MURO

por Luiz Alberto Mendes em

MURO

 

 No muro lá de casa, em meio ao musgo que vai recobrindo-o como leve lençol de seda marrom esverdeado, brotou uma florzinha vermelho-água. Em volta dela, na fenda do muro, elevou-se um arbusto verde claro, como que a coroá-la. A florzinha me agradou logo cedo. Poderia jurar que ela flexionou sua haste para se mostrar, quando abri a porta de manhã cedo.  Ontem, pensando em dar-lhe mais conforto e uma sobrevida, decidi transplantá-la. Ela parecia pedir espaço para sobreviver com toda a luminosidade de suas cores.

Com infinita paciência fui arrancando suas raízes, uma a uma, agarradas ao muro. Era tão pequenina e delicada que pareceu desmaiar em minha mão. Fiquei olhando aquele serzinho desfalecido e uma ternura leve foi se aconchegando alma adentro. Atravessei a rua e no terreno baldio em frente minha casa, com o dedo cavei um buraquinho na terra afofada pela chuva noturna. Enterrei suas raízes, que mais pareciam fios brancos de linha, até o caule. Ela ficou ali amolecida e esparramada como morta. Parecia não estar entendendo nada. Aspergi só um pouquinho de água, com medo de afogá-la, e fui para a vida.

Acordei hoje cedo mal disposto. Assim desmotivado pelo frio e só, pensei na rotina do dia e quase desisti.
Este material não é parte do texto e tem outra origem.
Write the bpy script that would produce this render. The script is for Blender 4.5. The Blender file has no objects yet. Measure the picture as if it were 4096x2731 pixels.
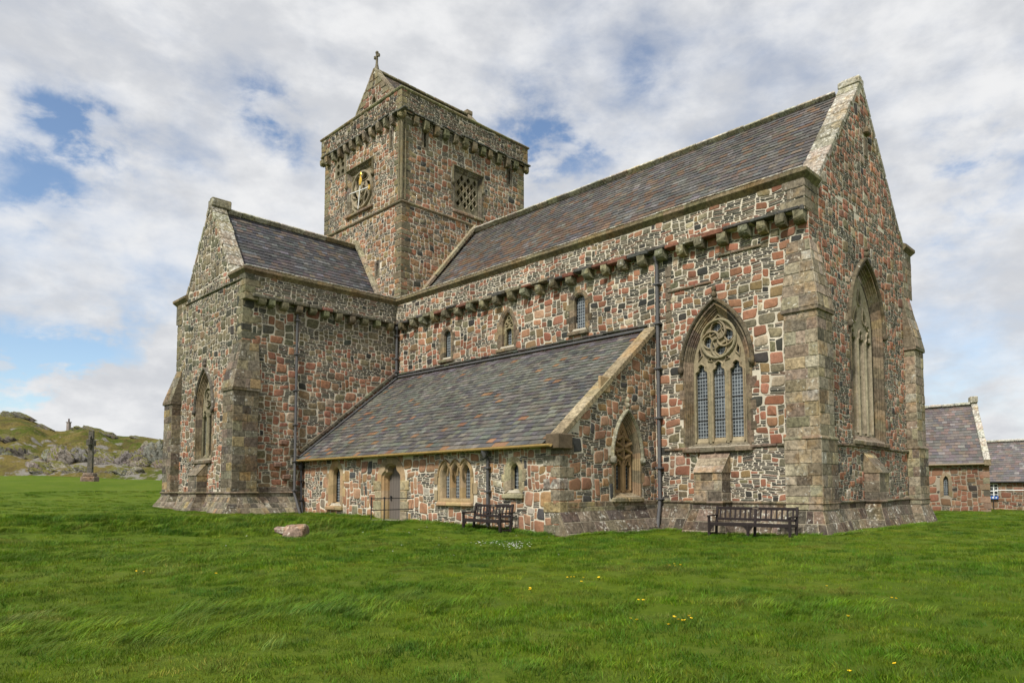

O calorzinho gostoso das cobertas me chamava: “_Vem, vem...” Mas os hábitos se transformam em deveres sem que se perceba. O primeiro do dia é buscar pão para meus meninos. Tentei animar pensando no café quentinho que tomaria na padaria. Quando consegui me colocar para fora de casa, o frio agrediu violentamente.

Na volta, marchando contra o vento gelado que cortava, lembrei da florzinha. Encontrei-a esparramada, já se reciclando com a terra. Não resistira. Sua vida era aquela, tentar estendê-la a matou. Morar sozinho como eu, é como estar em um oásis, mas sem que haja deserto por perto. Ainda bem que posso escrever e você esta suportando ler. Será que um dia poderei sair da fenda desse meu muro sem receio de também me findar em um terreno maior? A tentação é grande; tenho ensaiado bastante esses próximos passos.

Composto por Luiz Mendes em 29/05/2009.